CREW requests OMB and DOJ communications with election-deniers and records on federal involvement in elections
CREW filed Freedom of Information Act requests with the Office of Management and Budget and the Department of Justice seeking records of communications with outside groups and activists who have pushed election conspiracy theories, as well as records concerning the federal government’s role in state and federal elections.
President Trump has repeatedly cast doubt on the validity of American elections and, at times, suggested canceling, postponing or delaying them. Before the 2020 election, for example, he posted on social media, without factual support, that “universal mail-in voting” would make the election the “most inaccurate and fraudulent election in history” and a “great embarrassment to the USA.” He also proposed delaying the election until people could “properly, securely and safely vote.”
During his second term, Trump repeated unsupported claims that mail-in ballots and certain voting machines increase voter fraud and fraudulent elections—claims he had previously suggested could justify delaying elections. Other senior administration officials, including DOJ leadership, former Attorney General Pam Bondi and FBI Director Kash Patel, have similarly engaged in election denialism and, in some cases, sought to aid Trump’s efforts to overturn the 2020 presidential election.

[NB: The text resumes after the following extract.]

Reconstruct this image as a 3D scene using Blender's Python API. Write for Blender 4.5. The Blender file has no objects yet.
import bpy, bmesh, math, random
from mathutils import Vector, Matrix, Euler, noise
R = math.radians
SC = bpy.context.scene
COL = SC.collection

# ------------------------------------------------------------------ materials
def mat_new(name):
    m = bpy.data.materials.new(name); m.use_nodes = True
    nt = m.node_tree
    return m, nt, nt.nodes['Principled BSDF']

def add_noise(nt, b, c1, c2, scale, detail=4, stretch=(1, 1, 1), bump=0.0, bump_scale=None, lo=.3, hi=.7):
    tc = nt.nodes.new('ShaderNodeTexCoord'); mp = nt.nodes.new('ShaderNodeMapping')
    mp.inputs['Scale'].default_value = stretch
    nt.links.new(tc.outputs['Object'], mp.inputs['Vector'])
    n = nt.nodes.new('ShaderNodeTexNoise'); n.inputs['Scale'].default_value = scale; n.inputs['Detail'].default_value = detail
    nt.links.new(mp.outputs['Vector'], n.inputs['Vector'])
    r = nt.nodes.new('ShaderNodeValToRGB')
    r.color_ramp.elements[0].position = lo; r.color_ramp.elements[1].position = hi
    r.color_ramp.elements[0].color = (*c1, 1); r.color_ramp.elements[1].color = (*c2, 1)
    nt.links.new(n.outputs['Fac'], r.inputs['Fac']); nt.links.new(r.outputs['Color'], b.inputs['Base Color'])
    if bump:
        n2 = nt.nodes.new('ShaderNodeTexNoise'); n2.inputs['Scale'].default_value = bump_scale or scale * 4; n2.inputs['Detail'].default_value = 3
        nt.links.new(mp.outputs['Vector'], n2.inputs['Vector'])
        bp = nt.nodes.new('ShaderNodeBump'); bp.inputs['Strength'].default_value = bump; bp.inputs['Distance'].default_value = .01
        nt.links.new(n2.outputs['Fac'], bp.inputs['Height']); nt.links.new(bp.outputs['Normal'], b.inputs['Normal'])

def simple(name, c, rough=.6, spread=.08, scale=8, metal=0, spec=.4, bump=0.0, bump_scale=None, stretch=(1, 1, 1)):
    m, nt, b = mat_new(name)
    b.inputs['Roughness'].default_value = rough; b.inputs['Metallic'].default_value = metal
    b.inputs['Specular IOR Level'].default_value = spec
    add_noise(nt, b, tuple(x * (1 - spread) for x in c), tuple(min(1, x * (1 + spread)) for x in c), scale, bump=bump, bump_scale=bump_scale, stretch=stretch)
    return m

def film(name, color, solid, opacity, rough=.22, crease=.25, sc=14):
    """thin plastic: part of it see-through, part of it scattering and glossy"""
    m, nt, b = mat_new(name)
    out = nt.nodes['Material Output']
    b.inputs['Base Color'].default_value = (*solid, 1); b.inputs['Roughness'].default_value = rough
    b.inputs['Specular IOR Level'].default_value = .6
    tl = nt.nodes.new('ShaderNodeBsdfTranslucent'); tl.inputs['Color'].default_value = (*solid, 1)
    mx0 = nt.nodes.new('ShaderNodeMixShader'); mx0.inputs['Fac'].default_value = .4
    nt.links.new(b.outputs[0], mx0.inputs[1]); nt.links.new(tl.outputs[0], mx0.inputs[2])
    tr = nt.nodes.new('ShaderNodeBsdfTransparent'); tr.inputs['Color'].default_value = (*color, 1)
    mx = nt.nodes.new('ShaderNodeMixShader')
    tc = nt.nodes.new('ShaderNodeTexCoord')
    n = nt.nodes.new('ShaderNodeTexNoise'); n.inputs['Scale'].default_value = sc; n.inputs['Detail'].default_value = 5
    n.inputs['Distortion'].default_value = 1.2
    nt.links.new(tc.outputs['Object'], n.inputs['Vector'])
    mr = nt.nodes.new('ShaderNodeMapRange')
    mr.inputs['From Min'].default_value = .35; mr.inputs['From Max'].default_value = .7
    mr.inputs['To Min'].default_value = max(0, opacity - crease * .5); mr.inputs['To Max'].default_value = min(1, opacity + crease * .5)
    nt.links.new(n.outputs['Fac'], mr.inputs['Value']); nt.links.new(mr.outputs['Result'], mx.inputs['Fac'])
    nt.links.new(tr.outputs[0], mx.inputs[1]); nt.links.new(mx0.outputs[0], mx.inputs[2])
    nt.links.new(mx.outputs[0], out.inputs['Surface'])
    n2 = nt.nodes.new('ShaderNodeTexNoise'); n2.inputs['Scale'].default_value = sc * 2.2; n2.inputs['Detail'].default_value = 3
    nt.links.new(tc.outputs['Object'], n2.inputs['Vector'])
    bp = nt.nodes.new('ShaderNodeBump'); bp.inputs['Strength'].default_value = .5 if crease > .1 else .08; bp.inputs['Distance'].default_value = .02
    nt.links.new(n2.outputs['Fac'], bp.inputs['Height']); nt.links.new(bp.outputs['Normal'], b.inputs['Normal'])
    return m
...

The White House is also reportedly communicating with election deniers about using national emergency powers to take presidential control over the upcoming midterm elections. In fact, well-known election denier Jerome Corsi indicated on a podcast that the president had been in communication with outside groups “taking some strong executive action and executive order” to ensure the 2026 midterm elections would not be “stolen.”
President Trump’s and other federal officials’ repeated calls for federal interference in American elections—and the government’s efforts to carry out that interference—raise serious questions about the scope of the federal government’s authority in federal and state elections.
The records CREW requests will give the public vital information about how OMB and DOJ interpret the laws that define and constrain the federal government’s role in election administration, whether that interpretation has changed and whether outside entities may have contributed to any changes.